Raccontare la violenza domestica con
gli occhi di due bambini, che non assistono, ma ne sentono i
rumori, ne percepiscono la minaccia costante, pur riuscendo a
vivere grazie alla madre, finché possibile, la serenità della
loro infanzia. È quanto mette in scena Paz Vega, al suo esordio
come regista con Rita, che debutta in Alice nella città alla
Festa del Cinema di Roma, dove l’attrice ha ricevuto insieme a
Matilda de Angelis gli Womenlands Excellence Award assegnati
alle eccellenze femminili, italiane e internazionali.
Con una carriera di oltre 25 anni, dall’intenso Lucía y el
sexo (2001) di Julio Medem (per cui vince il premio Goya), al
successo in commedia negli Usa con Spanglish, da Parla con lei e
Gli amanti passeggeri di Pedro Almodovar alla heist series di
Netflix Caleidoscopio, Paz Vega spiega di “avere sempre avuto il
desiderio di fare anche la regista, ma ho fatto questo passo
solo quando mi sono sentita pronta. Anche perché non ho studiato
cinema, ho iniziato a recitare a 16 anni, ho imparato tutto sui
set”.
La storia che qui mette in scena è ambientata nella Siviglia
del 1984. Al centro del racconto ci sono Rita (Sofía Allepuz) e
Lolo (Alejandro Escamilla), fratello e sorella di 7 e 5 anni,
che appartengono a una famiglia della classe operaia. Rita sogna
di andare al mare, ma a decidere è solo il padre tassista
(Roberto Alamo), che sfoga sempre più spesso le sue frustrazioni
sulla moglie Mari (Paz Vega). I bambini, fra giochi nella
piscina pubblica e visite allo zoo, percepiscono sempre più
l’inquietudine che prende l’intera famiglia.

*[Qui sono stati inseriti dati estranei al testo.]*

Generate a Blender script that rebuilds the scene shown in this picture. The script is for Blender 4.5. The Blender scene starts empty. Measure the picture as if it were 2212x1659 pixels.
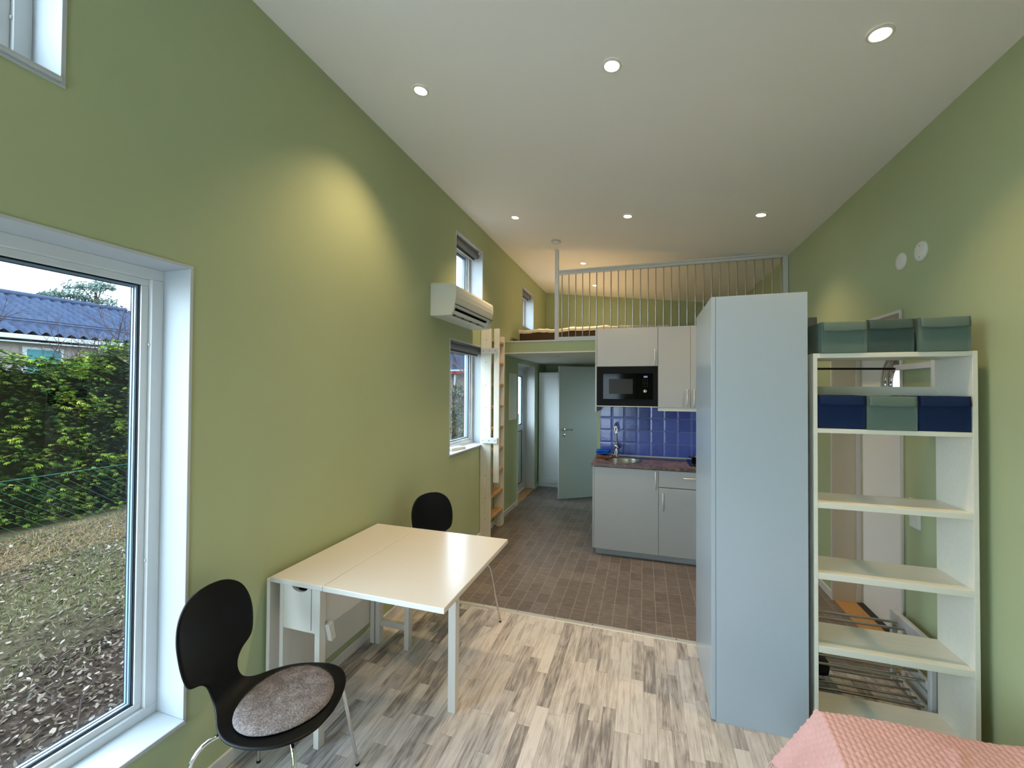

“Più di 20 anni fa ho fatto un altro film in cui si parlava
di violenza domestica – aggiunge l’attrice -. E per prepararmi
al ruolo ho visitato dei rifugi dove ho conosciuto donne che
avevano subito cose terrificanti. Per me è stato uno shock ed ho
capito come di quel tema si parlasse troppo poco”. Così “per il
mio debutto alla regia ho deciso di affrontare proprio
quest’argomento, ma cambiando il punto di vista, raccontando
quello dei bambini, che sono le altre vittime in queste storie”.
L’elemento più impressionante “è come queste violenze siano
ancora oggi tutti i giorni sulle pagine dei giornali. E quello
che non capisco è perché anche nelle campagne di
sensibilizzazione ci si rivolga solo alle donne. È agli uomini
che bisogna rivolgersi, per evitare che arrivino a quelle
violenze, deve cambiare la cultura”.